Nunca, sin embargo, ese diluvio de belleza enfría la novela: por momentos García Márquez lo para en seco injertando noticias aritméticas, detalles prolijos hasta la manía. Que el coronel Aureliano Buendía quite la tranca de su casa, y vea en la puerta diecisiete hombres; que Pilar Ternera muera en un mecedor de bajuco, enterrado por ocho hombres en un hueco enorme; que llueva en Macondo durante cuatro años, once meses y dos días, no son precisiones inútiles. La novela abreva en ellas para hinchar sus músculos, para demostrar que sus acontecimientos prodigiosos tienen un color, un sabor, una medida.
Llamar barroca a Cien años de soledad es calificarla a medias porque la simiente de su barroquismo es esta América lujuriosa de cabo a rabo. El coronel que está a punto de liquidar a su amigo Gerineldo Márquez, sólo porque se atrevió a reprobarlo, y que acaba batallando por el mero gusto de la guerra, encastra dentro de sus locas y solitarias arterias, a diez generaciones de coroneles americanos.

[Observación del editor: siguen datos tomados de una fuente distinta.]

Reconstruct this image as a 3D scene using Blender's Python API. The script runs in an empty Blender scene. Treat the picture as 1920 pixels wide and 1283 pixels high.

Nada queda sin ser arrastrado por el torrente de los Cien años: aquí asoman el Bebe Rocamadour de Cortázar, el Artemio Cruz de Carlos Fuentes y hasta la propia Mercedes García Márquez bajo la máscara de una boticaria silenciosa como si el novelista hubiese querido señalar que la vida, los amigos, el amor y las criaturas de ficción son un solo haz dionisíaco en el momento de crear. Pero quizás estas Mil y Una Noches pobladas de nacimientos y de muertes, de casamientos y virginidades, no puedan entenderse por completo sin ayuda de una confidencia del autor. “Me importaba más terminar la novela que publicarla”. El reto a la solemnidad que duerme en esa frase, la alegría creadora que la sostiene, son otras de las claves que explican el triunfo actual de la novela latinoamericana. A partir de García Márquez –y de sus pares– ya nadie tendrá derecho a escribir para ser conocido sino para descubrir el modo más alto, más limpio, de conocerse a sí mismo.